Write the data below out exactly as it stands. Do not include the pictures.

Information shown
■ ■ ■ ■

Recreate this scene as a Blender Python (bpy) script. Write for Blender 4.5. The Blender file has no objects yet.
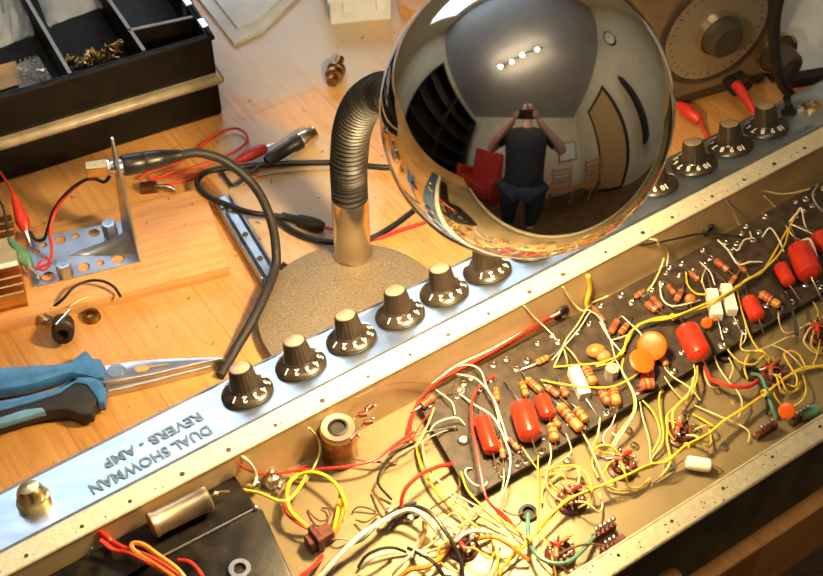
import bpy, math, random
from mathutils import Vector, Matrix, Quaternion, noise
random.seed(7)
R_ = math.radians
sc = bpy.context.scene
COL = sc.collection
V = Vector
# ------------------------------------------------------------------ camera model
FPX = 1309.0; PITCH = R_(48); CAMH = 0.665; TOP = 0.062
cR = V((1, 0, 0)); cU = V((0, math.sin(PITCH), math.cos(PITCH))); cF = V((0, math.cos(PITCH), -math.sin(PITCH)))
CAM = V((0, 0, CAMH))
def ray(x, y): return cF + cR*((x-411.5)/FPX) + cU*((288-y)/FPX)
def P(x, y, z=0.0):
    d = ray(x, y); return CAM + d*((z-CAMH)/d.z)
def hit(x, y, p0, n):
    d = ray(x, y); return CAM + d*((p0-CAM).dot(n)/d.dot(n))
cam = bpy.data.objects.new('camera', bpy.data.cameras.new('camera')); COL.objects.link(cam)
cam.location = CAM; cam.rotation_euler = (R_(90)-PITCH, 0, 0)
cam.data.sensor_width = 36; cam.data.lens = 36*FPX/823; cam.data.clip_start = 0.005; cam.data.clip_end = 30
cam.data.dof.use_dof = True; cam.data.dof.focus_distance = 0.78; cam.data.dof.aperture_fstop = 20
sc.camera = cam
EU = V((.829, .559, 0)).normalized(); EV = V((EU.y, -EU.x, 0)); EZ = V((0, 0, 1))
ORG = P(411, 361, TOP); ORG = V((ORG.x, ORG.y, 0))
def K(u, v, z): return ORG + EU*u + EV*v + EZ*z      # the amplifier's own frame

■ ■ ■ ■

Result of the task
Recreate this scene as a Blender Python (bpy) script. Write for Blender 4.5. The Blender file has no objects yet.
import bpy, math, random
from mathutils import Vector, Matrix, Quaternion, noise
random.seed(7)
R_ = math.radians
sc = bpy.context.scene
COL = sc.collection
V = Vector
# ------------------------------------------------------------------ camera model
FPX = 1309.0; PITCH = R_(48); CAMH = 0.665; TOP = 0.062
cR = V((1, 0, 0)); cU = V((0, math.sin(PITCH), math.cos(PITCH))); cF = V((0, math.cos(PITCH), -math.sin(PITCH)))
CAM = V((0, 0, CAMH))
def ray(x, y): return cF + cR*((x-411.5)/FPX) + cU*((288-y)/FPX)
def P(x, y, z=0.0):
    d = ray(x, y); return CAM + d*((z-CAMH)/d.z)
def hit(x, y, p0, n):
    d = ray(x, y); return CAM + d*((p0-CAM).dot(n)/d.dot(n))
cam = bpy.data.objects.new('camera', bpy.data.cameras.new('camera')); COL.objects.link(cam)
cam.location = CAM; cam.rotation_euler = (R_(90)-PITCH, 0, 0)
cam.data.sensor_width = 36; cam.data.lens = 36*FPX/823; cam.data.clip_start = 0.005; cam.data.clip_end = 30
cam.data.dof.use_dof = True; cam.data.dof.focus_distance = 0.78; cam.data.dof.aperture_fstop = 20
sc.camera = cam
EU = V((.829, .559, 0)).normalized(); EV = V((EU.y, -EU.x, 0)); EZ = V((0, 0, 1))
ORG = P(411, 361, TOP); ORG = V((ORG.x, ORG.y, 0))
def K(u, v, z): return ORG + EU*u + EV*v + EZ*z      # the amplifier's own frame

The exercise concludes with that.